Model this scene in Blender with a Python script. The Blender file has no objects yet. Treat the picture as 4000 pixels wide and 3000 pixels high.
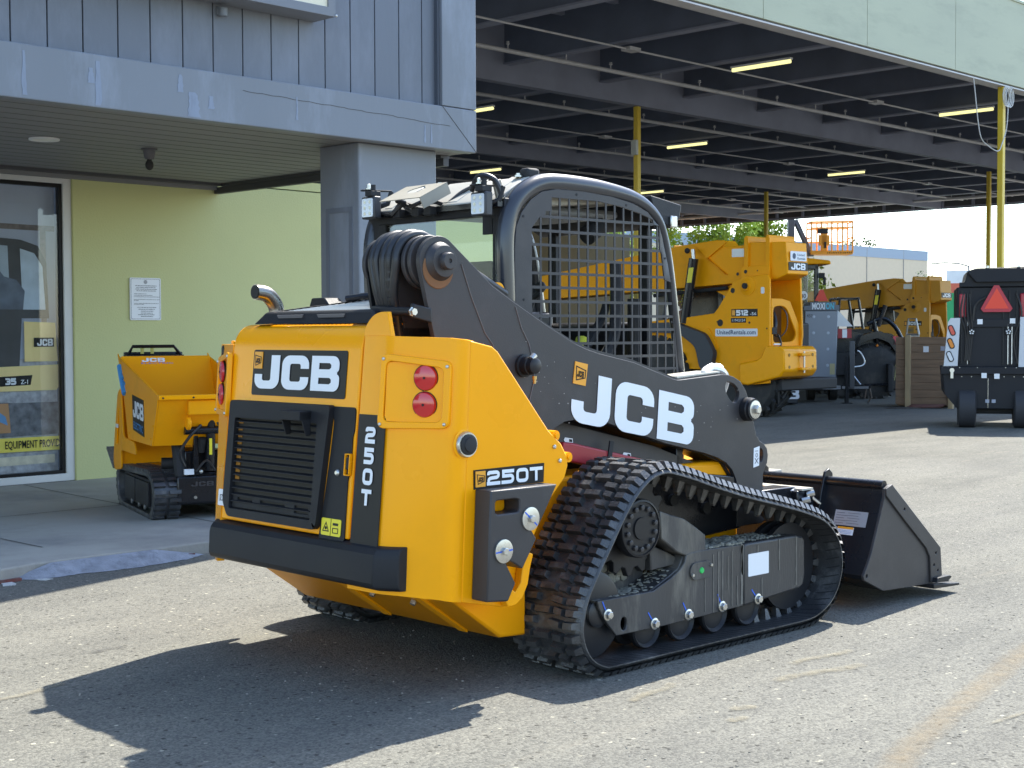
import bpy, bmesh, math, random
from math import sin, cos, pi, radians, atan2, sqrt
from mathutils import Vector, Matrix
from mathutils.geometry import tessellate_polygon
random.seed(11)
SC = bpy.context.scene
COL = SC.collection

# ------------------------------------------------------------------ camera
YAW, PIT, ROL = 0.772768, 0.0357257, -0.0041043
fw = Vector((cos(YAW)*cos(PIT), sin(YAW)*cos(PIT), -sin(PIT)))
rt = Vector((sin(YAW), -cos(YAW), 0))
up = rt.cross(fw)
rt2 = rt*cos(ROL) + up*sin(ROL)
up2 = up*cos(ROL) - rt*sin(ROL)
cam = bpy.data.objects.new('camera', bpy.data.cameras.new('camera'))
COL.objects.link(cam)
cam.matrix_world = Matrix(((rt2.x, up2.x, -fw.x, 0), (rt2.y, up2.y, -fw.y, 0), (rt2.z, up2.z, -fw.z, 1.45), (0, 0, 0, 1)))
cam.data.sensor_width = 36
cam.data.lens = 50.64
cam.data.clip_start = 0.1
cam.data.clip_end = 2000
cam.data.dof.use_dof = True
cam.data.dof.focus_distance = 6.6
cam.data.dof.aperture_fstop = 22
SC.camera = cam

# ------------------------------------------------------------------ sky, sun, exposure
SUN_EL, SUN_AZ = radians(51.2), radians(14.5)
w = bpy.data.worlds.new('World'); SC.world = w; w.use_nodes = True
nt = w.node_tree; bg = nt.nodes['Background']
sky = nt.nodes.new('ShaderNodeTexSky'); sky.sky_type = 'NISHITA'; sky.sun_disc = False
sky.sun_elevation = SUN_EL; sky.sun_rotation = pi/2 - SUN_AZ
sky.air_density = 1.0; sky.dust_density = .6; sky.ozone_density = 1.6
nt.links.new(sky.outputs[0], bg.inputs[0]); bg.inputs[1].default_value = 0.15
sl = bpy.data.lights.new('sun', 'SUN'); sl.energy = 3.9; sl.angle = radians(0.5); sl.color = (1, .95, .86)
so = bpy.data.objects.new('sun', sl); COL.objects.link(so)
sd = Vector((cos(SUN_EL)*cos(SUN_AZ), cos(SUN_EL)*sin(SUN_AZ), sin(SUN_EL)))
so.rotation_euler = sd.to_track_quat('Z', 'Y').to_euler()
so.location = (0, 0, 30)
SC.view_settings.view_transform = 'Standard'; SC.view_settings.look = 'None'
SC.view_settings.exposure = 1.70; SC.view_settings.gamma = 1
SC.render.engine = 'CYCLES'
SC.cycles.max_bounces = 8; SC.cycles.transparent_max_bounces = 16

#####

### [AIM]
Using the listing above, show every line that includes the string "scene".

### [FULL RESPONSE]
Model this scene in Blender with a Python script. The Blender file has no objects yet. Treat the picture as 4000 pixels wide and 3000 pixels high.
SC = bpy.context.scene